Many draft analysts felt former Texas cornerback Holton Hill was at least a late-round pick, even though the 6-foot-2 talent was suspended for his final month with the Longhorns and reportedly failed a drug test at the combine in February.

The Vikings didn’t feel Hill was worth a draft pick, but pursued and signed him in undrafted free agency on Monday. After Hill’s first walkthrough with the Vikings, head coach Mike Zimmer defended the decision to bring him onto the roster.

“We spent a lot of time with him,” Zimmer said. “He was here on a top 30 [pre-draft visit]. We met him in Indianapolis [at the combine]. He’s a good football player: big fast, tough, good tackler. So we’ve had a lot of conversations with him. I’m excited. He’s got a chance. If he comes in here and does what we ask him to do, he’s got a chance.”

Hill (6-2, 196 pounds) started to hit a stride as a junior last fall. He had two interceptions (both returned for touchdowns) to go along with six pass deflections and 51 tackles in nine games for the Longhorns.

Then Hill was suspended by the University of Texas for the final month of the season for “violating team rules.” Afterward,, Hill decided to forgo his senior season for the NFL.

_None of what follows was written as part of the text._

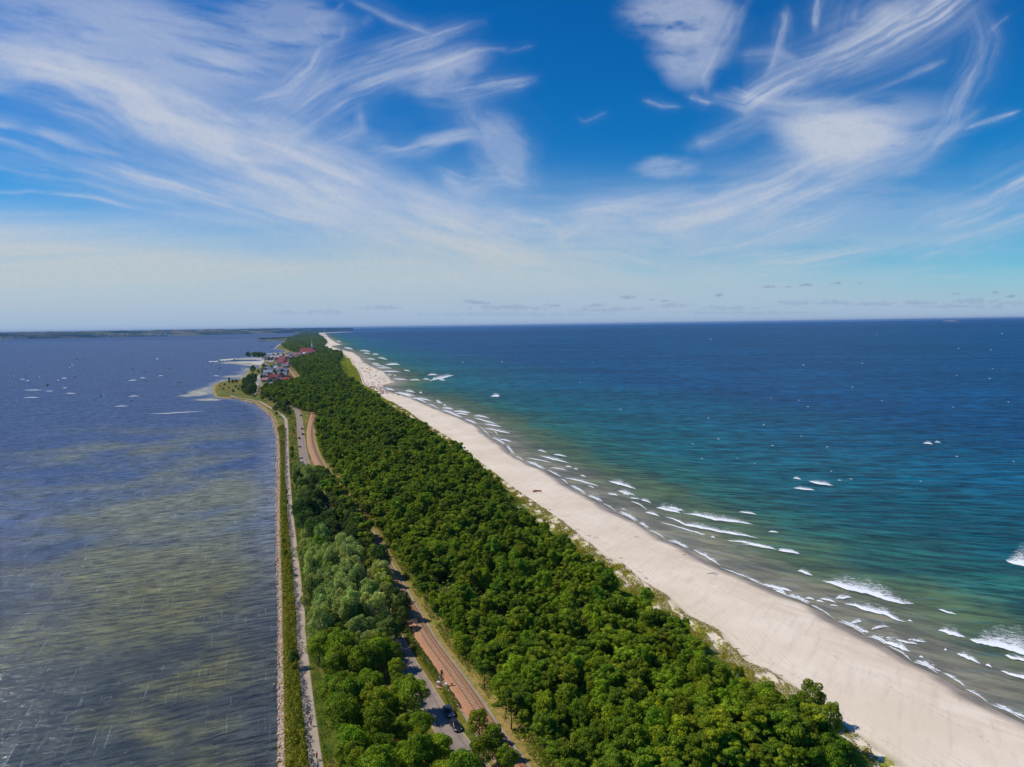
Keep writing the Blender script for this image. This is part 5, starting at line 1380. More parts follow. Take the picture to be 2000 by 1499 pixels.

“I feel like it was the best decision for me,” Hill said. “Making the best of it.”

Hill joins a crowded Vikings secondary, one that said attracted him to sign with Minnesota after getting “five or six” offers from teams. He was projected as a fourth or fifth-round pick by NFL Media entering the draft, but reports of a failed drug test just two months prior likely didn’t help his cause.

“You make mistakes in the past, but you move on,” Hill said. “Build and go from there.”

The Vikings’ pre-draft research on Hill included talking with “every one of his coaches,” according to Zimmer, which led the Vikings to signing him after spending eight draft picks elsewhere.

“We’ve done our due diligence,” Zimmer said. “We’ve talked with every one of his coaches he’s had in his entire life, I think. We’ve talked to a lot of people down at the University of Texas. We feel comfortable with the situation. But you know it’s an opportunity and what he does with his opportunity is up to him.”